Within the last three years, Lady Gaga hijacked pop music and exploded into one of its biggest icons. Some say that she has even surpassed pop diva Beyonce, in just a fraction of the time it took Miss Knowles to build her career. She is an artist that many indie music fans want to like, but they aren’t as gullible as the masses who easily buy into 21st century Madonna-theatrics regurgitated. A main criticism of the 25 year old singer is that her music doesn’t match her image. While she strives to be avant-garde and cutting-edge with her fashion, she fails to reflect the same innovation in her songs.

The Fame had some of the catchiest singles in years, but the bulk of the album was composed of lazy cheesy electronic-driven pop songs. The Fame Monster was an improvement, but it felt as if she wasn’t creating to her full potential. Born This Way isn’t as astounding as it could have been, but it is a step forward into a direction that will actually earn Gaga her icon status. Present are the lazy pop anthems, such as the title track “Born This Way” and “Hair.” After the release of the first two singles, many on-the-fence fans were unsure whether Gaga was worth their time and attention.

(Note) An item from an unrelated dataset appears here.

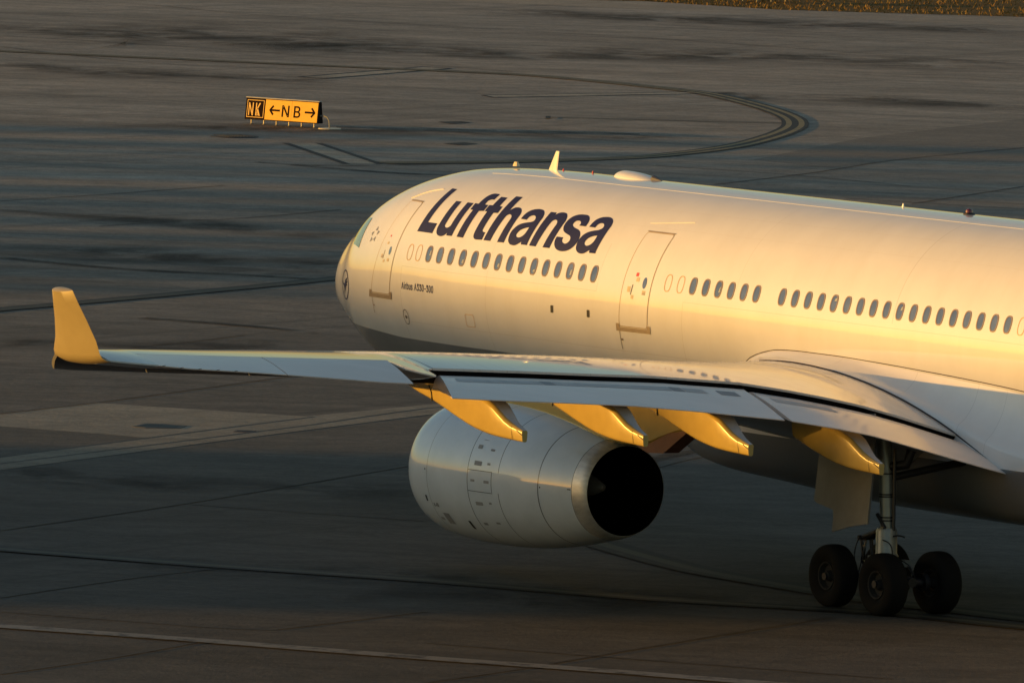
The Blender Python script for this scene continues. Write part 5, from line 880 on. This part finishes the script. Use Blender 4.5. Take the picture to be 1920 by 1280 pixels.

But she slightly redeems herself with the more intriguing songs scattered throughout the album.

“Government Hooker” features production that is just as attention-grabbing as its subject matter. “Judas” comes off as a half-assed “Bad Romance” parody, and only gets interesting with the arrival of a brief bridge. “Scheiße” is a more progressive step for Lady Gaga’s often bland batch of dance-pop. “Bloody Mary” and “Heavy Metal Lover” are also strong songs on the album, proving that Gaga is capable of pushing herself creatively. But even with a handful of slightly more progressive songs, Born This Way reveals that Lady Gaga’s songwriting talent has its limitations. She is talented and has a great amount of potential, but she simply isn’t pushing herself hard enough as an artist, and it shows. “You and I” is suppose to be the album’s epic sing-along, but comes off as a good Shania Twain karaoke performance instead.

It can even be argued that Lady Gaga is trying too hard to distinguish herself from other pop divas by passing off an eccentric identity, but her idiosyncrasies come off as inauthentic on record. Even Born This Way’s best song doesn’t hold a candle to Grace Jones, Yoko Ono, or Bjork’s output; these three women knew no boundaries with their creativity. Gaga’s weird is the equivalent to non-prescription black rimmed glasses worn for fashion purposes. The important messages that she tries to convey in her songs are buried in superfluous noises and faux-controversy (the Judas analogy for example seemed unnecessary). It’s not that alternative music fans hate Lady Gaga; many of us want to like her. But unlike mainstream music fans, we can tell the difference between authenticity and inauthenticity, and we simply aren’t buying the gimmick anymore.